Two aspects of Leont’ev’s work are particularly significant from the vantage point of contemporary situated perspectives. The first concerns his clarification of an appropriate unit of analysis when accounting for intellectual development. Although face-to-face interactions constitute the immediate social situation of the child’s development, Leont’ev saw the encompassing cultural practices in which the child participates as constituting the broader context of his or her development (Leont’ev 1978, 1981). For example, Leont’ev might have viewed an interaction in which a parent engages a child in activities that involve counting as an instance of the child’s initial, supported participation in cultural practices that involve dealing with quantities. Further, he argued that children’s progressive participation in specific cultural practices underlies the development of their thinking. Intellectual development was, for him, synonymous with the process by which the child becomes a full participant in particular cultural practices. In other words, he viewed the development of children’s minds and their increasingly substantial participation in various cultural practices as two aspects of a single process. This is a strongly situated position in that the cognitive capabilities that children develop are not seen as distinct from the cultural practices that constitute the context of their development. From this perspective, the cognitive characteristics a child develops are characteristics of the child-in-cultural-practice in that they cannot be defined apart from the practices that constitute the child’s world. For Leont’ev, this implied that the appropriate unit of analysis is the child-inculture-practice rather than the child per se. As stated earlier, it is this rejection of the individual as a unit of analysis that separates contemporary situated perspectives from what I called the cognition plus viewpoint.
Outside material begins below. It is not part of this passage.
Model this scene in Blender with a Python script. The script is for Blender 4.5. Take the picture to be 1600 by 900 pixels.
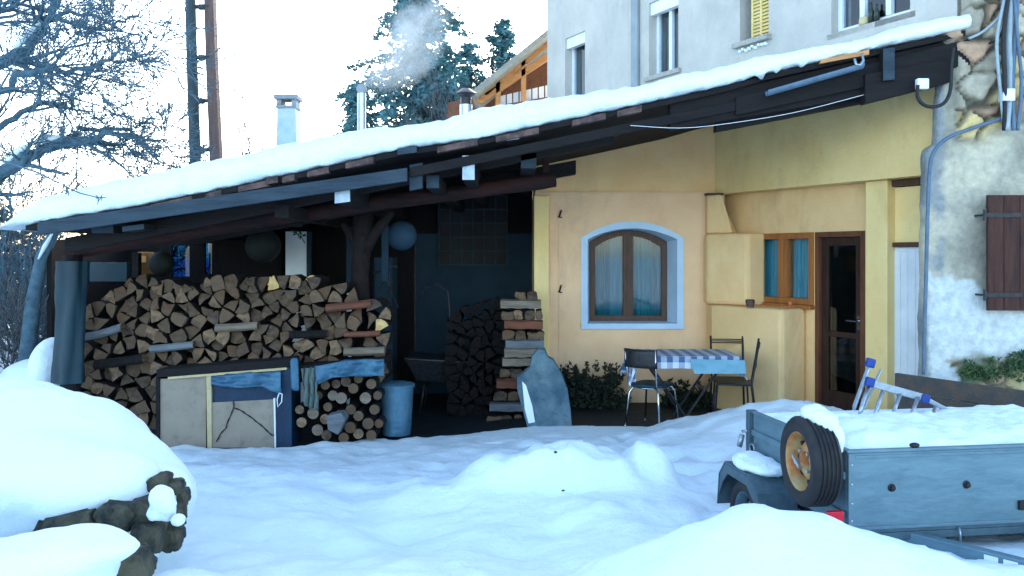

Leont’ev’s second important contribution concerns his analysis of the external world of material objects and events. Although Vygotsky brought sign systems and other cultural tools to the fore, he largely ignored material reality. In building on the legacy of his mentor, Leont’ev argued that material objects as they come to be experienced by developing children are defined by the cultural practices in which they participate. For example, a pen becomes a writing instrument rather than a brute material object for the child as he or she participates in literacy practices. In Leont’ev’s view, children do not come into contact with material reality directly, but are instead oriented to this reality as they participate in cultural practices. He therefore concluded that the meanings that material objects come to have are a product of their inclusion in specific practices. This in turn implied that these meanings cannot be defined independently of the practices. This thesis only served to underscore his argument that the individual-cultural-practice constitutes the appropriate analytical unit for psychology.